As it became clear that protesters outside the park would not be able to return to support the last resisters, an air of despondency crept over the crowd. Pockets of people dispersed to other parts of the city, plotting rallies and impromptu occupations that never quite took off. One man, shouting obscenities at the police, wheeled around, declaring the night's action, combined with similar raids on Occupy sites elsewhere in the past week, part of "a fascist retaliation."

Around 3 a.m., three dozen protesters stood around a corner south of Canal Street. As police choppers whirred above, they held one of the movement's famed general assemblies, attempting to reach consensus about what to do next. But disagreements soon emerged, expletives were hurled, and the group fractured — the loss of Zuccotti Park, known as Liberty Plaza to the activists, seemed too raw to bear.
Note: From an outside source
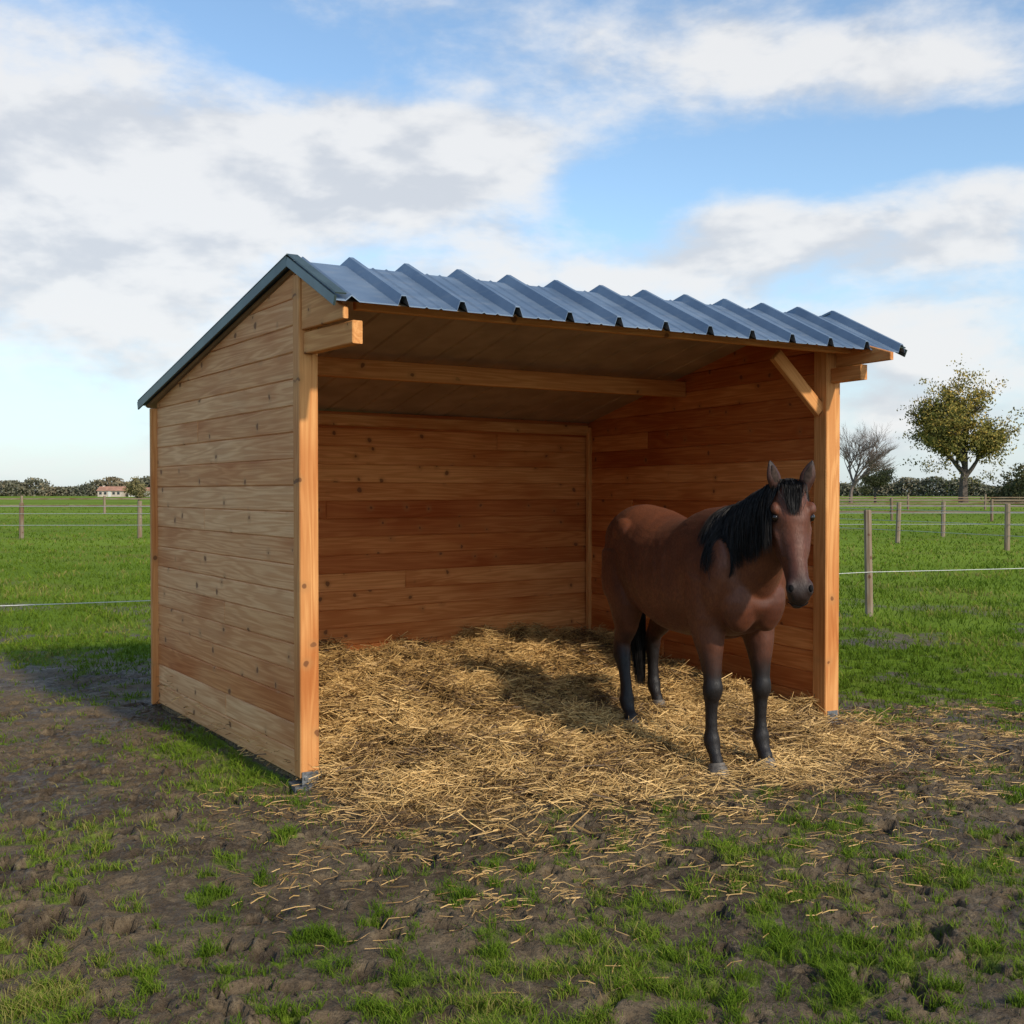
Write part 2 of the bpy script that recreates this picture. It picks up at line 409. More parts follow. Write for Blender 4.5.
def plank_wall(name,A,B,z0,zA,zB,mtl,parent,ph=.146,t=.03,joint=True,clip2=None):
    A=np.array(A);B=np.array(B);L=np.linalg.norm(B-A);u=(B-A)/L
    acc=Acc();z=z0;k=0
    while z<max(zA,zB):
        z1=z+ph-.0012
        pieces=[(0,L)]
        if joint and k%4==1:
            c=random.uniform(.25,.75)*L;pieces=[(0,c-.0012),(c+.0012,L)]
        for s0,s1 in pieces:
            poly=[(s0,z),(s1,z),(s1,z1),(s0,z1)]
            m=(zB-zA)/L
            poly=clip(poly,-m,1,zA)
            if clip2:poly=clip(poly,*clip2)
            pp=[]
            for p in poly:
                if not pp or math.hypot(p[0]-pp[-1][0],p[1]-pp[-1][1])>.012:pp.append(p)
            if len(pp)>=3 and math.hypot(pp[0][0]-pp[-1][0],pp[0][1]-pp[-1][1])<.012:pp.pop()
            if len(pp)<3:continue
            ar=.5*abs(sum(pp[i][0]*pp[(i+1)%len(pp)][1]-pp[(i+1)%len(pp)][0]*pp[i][1] for i in range(len(pp))))
            if ar<.003:continue
            jit=random.uniform(-.0025,.0025)
            acc.prism(pp,(A[0]-u[1]*jit,A[1]+u[0]*jit,0),(u[0],u[1],0),(0,0,1),(u[1],-u[0],0),t,.0065)
        z+=ph;k+=1
    tp=[(.004,z0+.004),(L-.004,z0+.004),(L-.004,zB-.004),(.004,zA-.004)]
    if clip2:tp=clip(tp,clip2[0],clip2[1],clip2[2]-.004)
    acc.prism(tp,(A[0],A[1],0),(u[0],u[1],0),(0,0,1),(u[1],-u[0],0),.012,.001,rnd=.95)
    return acc.obj(name,mtl,parent)
shed=empty('horse_field_shelter')
def p3(p,z):return np.array([p[0],p[1],z])
inL=np.array([DL[1],-DL[0]]);inR=np.array([-DR[1],DR[0]]);inB=np.array([WB[1],-WB[0]])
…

In his statement, Bloomberg insisted that he was not infringing on the protest movement's freedom of speech. "Protesters have had two months to occupy the park with tents and sleeping bags. Now they will have to occupy the space with the power of their arguments," the statement read. If that were the mayor's way of laying down the gauntlet, then it was already lifted by the wounded, but hardly cowed, movement. Hours after power hoses washed away their trace in Zuccotti Park, protesters were drawing hundreds to a temporary site in Foley Square, blocks away near city hall. The anticipation for planned nationwide protests on Nov. 17 — commemorating two months of the Zuccotti occupation — was higher than ever.